Prof. Dr. Ana Mariella Bacigalupo
Curriculum Vitae
Ana Mariella Bacigalupo is Professor in the Department of Anthropology at SUNY Buffalo, chair of the section of Religion and Spirituality of the Latin American Studies Association, and Anthropology Coordinator for the National Institute of Health Minority Health and Health Disparities International Research Training Grant in Northern Peru. Prof Bacigalupo’s research has focused on cultural transformation, systems of knowledge, and power—all from the perspective of Mapuche shamans from Chile and Argentina, their communities, and their critics. She analyzes how and why powerful outsiders imagine shamans as exotic remnants of a folkloric past, as sorcerers and gender deviants, as savage terrorists, or as lacking historical consciousness, and investigates the complex ways in which shamans and their communities challenge, transform, and play off these stereotypes in their discourses and practices for a variety of ends. She has garnered numerous fellowships to support her research from the John Simon Guggenheim Foundation, The Radcliffe Institute at Harvard, the School of Advanced Research, the National Endowment for the Humanities and the Rockefeller Foundation among others.

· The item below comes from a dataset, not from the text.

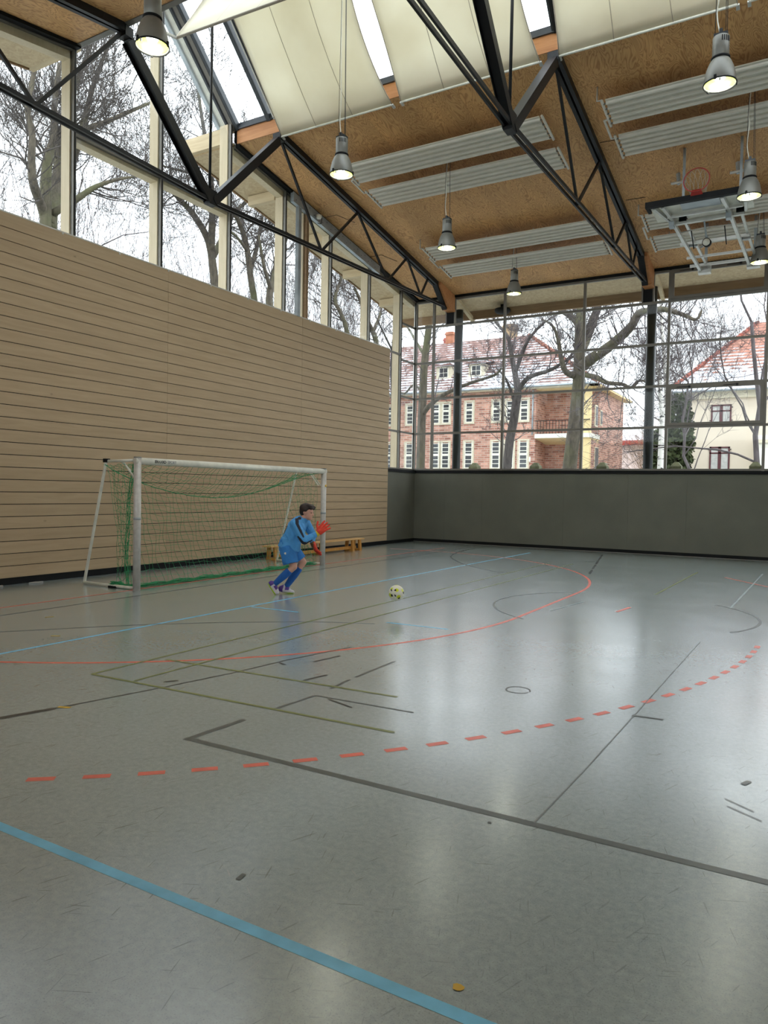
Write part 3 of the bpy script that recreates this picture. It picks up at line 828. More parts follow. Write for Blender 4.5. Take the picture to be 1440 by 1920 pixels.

Professor Bacigalupo has published five books and fifty sole-authored articles and chapters about the operation of narrative, subject formation, agency, and power within different spiritual-political economies, gendered paradigms, historicities, ecologies, cosmologies, and healing systems. Her sole authored books include Thunder Shaman: Making History with Mapuche Spirits in Patagonia (University of Texas Press, forthcoming 2016); Shamans of the Foye Tree: Gender, Power and Healing Among the Chilean Mapuche (University of Texas Press, 2007); The Voice of the Drum in Modernity: Tradition and Change in the Practice of Seven Mapuche Shamans (Universidad Católica de Chile press, 2001); Hybridity in Mapuche “Traditional” Healing Methods: The Practice of Contemporary Mapuche Shamans (PAESMI 1996). She also co-authored Modernization and Wisdom in Mapuche Land (San Pablo Press, 1995).
During her time at the Max Planck Institute, Prof. Bacigalupo will work on a project on memory, violence, spirits, and sacrifice in southern Chile in the aftermath of General Augusto Pinochet’s dictatorship, which lasted between 1973 and 1990. Human bones, one of the haunting traces of Pinochet’s dictatorship in Mapuche Chilean geographies, are not a fetish of a distant past but a constant reminder of the processes of destruction and violence that created them and their legacy in the present. Prof. Bacigalupo will examine how and why the wandering spirits of some Mapuche victims perpetuate this violence, while others are conceived through the idiom of sacrifice as honourable heroes who participate in and transform community politics.